SUPA FRANKY said:
MysticSlayer said:
SUPA FRANKY said:
Well, you can really make anything seem like an object if you try hard enough. Te shopkeepers in games like Skyrim or Resident Evil have no other purpose but to sell you loot. The enemies you murder in droves have no other purpose but being hacked into pieces for slaughter.
Even if you could argue that a male storekeeper is just an object for the player to interact with, is that the only, or at least predominant, way in which players interact with non-enemy male NPCs?
Preety much yea, alot of them have to look for you for guidance in order to complete quest and usually have no initiative to just do it themselves. Their bodies tend to be left in the street as if they are trash ( at least on PC)
Are you talking about Skyrim? I wasn't trying to target that game specifically. I was just pointing out its use of resources compared to other games and how that does a lot to avoid problems with objectification. Sure, most characters give you quests to do things that they can't do on their own and can be killed if you desire, but at the same time, they have well-defined lives (for which shopkeeping is just a job), characteristics, and sometimes even deep backstories.
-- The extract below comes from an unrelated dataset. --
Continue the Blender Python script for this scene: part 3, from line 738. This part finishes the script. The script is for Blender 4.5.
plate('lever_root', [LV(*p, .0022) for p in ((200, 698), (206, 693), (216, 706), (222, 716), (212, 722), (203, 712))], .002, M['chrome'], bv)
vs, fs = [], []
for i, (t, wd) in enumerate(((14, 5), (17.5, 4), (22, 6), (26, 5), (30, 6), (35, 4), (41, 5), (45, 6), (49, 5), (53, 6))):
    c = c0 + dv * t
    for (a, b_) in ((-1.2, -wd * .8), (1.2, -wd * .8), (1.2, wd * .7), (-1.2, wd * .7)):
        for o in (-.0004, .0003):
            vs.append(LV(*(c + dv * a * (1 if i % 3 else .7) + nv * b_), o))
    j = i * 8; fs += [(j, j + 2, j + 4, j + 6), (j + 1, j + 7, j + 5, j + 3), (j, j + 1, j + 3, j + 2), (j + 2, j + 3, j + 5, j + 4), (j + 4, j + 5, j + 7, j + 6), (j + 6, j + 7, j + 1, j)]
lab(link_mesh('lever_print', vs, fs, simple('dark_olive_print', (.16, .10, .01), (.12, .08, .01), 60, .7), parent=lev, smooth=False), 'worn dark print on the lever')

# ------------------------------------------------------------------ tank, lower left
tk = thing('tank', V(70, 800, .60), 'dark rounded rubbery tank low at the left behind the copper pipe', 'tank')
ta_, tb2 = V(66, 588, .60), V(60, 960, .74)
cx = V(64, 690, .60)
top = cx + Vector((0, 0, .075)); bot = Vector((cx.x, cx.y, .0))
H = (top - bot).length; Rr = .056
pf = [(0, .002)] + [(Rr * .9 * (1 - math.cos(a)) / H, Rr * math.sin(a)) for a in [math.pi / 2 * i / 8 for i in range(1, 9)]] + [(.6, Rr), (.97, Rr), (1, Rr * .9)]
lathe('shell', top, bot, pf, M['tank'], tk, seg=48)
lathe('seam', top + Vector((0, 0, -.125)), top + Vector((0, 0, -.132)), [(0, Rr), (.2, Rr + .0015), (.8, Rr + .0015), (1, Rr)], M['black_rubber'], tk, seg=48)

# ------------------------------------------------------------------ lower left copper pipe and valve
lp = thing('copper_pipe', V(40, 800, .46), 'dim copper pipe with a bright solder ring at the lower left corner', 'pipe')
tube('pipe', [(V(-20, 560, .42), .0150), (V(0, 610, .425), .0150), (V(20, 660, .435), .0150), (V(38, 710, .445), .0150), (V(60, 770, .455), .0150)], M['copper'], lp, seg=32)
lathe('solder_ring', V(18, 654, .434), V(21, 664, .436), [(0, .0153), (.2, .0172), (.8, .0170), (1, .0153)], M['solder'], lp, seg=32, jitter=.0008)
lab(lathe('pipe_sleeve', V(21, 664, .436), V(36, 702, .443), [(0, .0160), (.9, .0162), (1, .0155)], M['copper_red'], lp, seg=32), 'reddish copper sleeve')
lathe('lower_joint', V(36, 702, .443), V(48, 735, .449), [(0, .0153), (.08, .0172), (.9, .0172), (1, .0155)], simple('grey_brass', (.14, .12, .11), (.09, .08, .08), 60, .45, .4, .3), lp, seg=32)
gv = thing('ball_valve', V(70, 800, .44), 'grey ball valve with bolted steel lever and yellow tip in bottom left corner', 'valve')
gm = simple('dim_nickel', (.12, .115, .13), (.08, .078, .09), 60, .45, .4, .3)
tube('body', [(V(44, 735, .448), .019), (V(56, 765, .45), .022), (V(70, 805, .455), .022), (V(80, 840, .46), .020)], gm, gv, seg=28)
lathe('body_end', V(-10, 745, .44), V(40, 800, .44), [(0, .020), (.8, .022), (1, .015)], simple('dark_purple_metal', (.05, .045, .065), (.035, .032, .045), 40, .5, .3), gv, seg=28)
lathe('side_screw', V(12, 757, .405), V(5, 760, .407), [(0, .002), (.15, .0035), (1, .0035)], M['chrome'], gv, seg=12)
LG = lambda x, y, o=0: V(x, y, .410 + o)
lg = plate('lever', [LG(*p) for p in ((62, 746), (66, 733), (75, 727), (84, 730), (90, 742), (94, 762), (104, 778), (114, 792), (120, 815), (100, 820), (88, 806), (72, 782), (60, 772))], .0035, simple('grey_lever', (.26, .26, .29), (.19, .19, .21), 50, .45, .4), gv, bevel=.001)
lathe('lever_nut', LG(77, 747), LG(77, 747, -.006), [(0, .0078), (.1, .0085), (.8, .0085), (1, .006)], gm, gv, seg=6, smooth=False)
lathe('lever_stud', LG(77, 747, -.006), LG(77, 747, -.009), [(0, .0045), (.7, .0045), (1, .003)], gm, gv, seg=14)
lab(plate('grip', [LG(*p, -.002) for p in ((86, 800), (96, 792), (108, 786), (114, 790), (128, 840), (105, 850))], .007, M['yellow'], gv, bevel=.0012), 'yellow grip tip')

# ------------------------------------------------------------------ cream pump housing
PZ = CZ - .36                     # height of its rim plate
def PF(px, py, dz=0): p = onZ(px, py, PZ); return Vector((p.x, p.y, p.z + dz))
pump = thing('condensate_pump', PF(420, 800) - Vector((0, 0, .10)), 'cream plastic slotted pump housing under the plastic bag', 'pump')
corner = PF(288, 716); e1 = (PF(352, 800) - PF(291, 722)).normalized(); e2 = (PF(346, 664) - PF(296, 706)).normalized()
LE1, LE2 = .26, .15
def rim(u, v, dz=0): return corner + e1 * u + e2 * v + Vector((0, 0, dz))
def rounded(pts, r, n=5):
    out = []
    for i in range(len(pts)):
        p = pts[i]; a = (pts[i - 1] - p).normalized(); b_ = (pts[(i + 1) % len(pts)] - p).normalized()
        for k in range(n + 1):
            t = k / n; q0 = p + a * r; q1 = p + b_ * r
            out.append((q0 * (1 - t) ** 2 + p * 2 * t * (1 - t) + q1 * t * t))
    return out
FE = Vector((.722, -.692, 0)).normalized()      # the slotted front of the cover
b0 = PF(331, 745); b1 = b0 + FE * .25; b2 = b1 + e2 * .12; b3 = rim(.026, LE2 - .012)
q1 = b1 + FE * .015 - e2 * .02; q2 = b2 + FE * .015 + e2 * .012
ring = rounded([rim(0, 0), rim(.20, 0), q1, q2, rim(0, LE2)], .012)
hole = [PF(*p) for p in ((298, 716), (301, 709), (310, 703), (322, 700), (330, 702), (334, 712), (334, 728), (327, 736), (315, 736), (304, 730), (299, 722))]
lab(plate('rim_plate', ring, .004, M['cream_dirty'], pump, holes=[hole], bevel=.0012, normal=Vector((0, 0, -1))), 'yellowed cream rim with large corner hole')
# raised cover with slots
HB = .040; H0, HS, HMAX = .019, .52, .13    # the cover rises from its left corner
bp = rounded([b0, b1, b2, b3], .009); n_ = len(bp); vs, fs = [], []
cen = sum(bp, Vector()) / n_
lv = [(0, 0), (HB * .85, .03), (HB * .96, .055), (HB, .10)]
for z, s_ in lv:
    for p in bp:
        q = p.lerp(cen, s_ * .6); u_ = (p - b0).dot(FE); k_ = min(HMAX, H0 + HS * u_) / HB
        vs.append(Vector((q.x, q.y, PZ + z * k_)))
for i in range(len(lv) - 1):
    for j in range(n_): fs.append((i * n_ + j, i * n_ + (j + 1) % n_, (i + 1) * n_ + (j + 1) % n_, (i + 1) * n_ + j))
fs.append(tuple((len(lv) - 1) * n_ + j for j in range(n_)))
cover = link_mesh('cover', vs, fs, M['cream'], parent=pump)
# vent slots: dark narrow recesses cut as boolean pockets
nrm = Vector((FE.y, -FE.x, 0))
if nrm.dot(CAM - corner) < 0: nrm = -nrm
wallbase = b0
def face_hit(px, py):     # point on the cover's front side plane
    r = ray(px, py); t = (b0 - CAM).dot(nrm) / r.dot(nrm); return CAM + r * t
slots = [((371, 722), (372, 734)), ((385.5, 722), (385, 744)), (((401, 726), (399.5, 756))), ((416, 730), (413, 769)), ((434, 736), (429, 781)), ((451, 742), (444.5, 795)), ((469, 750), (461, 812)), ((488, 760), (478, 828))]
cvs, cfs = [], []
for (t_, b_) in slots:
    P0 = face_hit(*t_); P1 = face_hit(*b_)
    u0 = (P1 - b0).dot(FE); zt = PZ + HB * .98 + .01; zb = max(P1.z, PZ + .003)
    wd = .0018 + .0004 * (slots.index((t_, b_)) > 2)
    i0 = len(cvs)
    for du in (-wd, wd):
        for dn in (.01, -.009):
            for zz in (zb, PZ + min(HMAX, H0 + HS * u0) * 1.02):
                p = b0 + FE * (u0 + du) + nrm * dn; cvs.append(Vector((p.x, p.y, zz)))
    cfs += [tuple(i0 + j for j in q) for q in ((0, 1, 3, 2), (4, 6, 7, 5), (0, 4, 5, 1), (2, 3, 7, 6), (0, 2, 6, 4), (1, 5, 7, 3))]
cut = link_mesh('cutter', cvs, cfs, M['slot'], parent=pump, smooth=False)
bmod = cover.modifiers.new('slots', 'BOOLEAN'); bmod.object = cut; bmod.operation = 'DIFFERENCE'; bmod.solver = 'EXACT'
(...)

In the case of the female characters, even the most sexualized ones aren't just there to be looked at and won for completing an object, but the also have those same personalities and lives that actual people do. Yeah, the game may not go as deep as could on everything, but it at least makes a noticeable effort.
Like I said earlier, that's what separates the object from the character. If the NPC has some actual personality (outside of "I'm so sexy!" or pure blandness), history, and/or life outside of what they mean to the player (whether shown or heavily implied), then they cease to simply be an object. They are, as far as the game world is concerned, actual people despite what the player may do to them. And again, I understand that we can't do that to every NPC while still keeping a sense of scale in-tact (e.g. Skyrim's cities feel underpopulated at times), but in the grand scheme of the world, having a diverse cast, including of gender, of personalized NPCs can go a long way to actually making women seem less like objects in the world and more like people.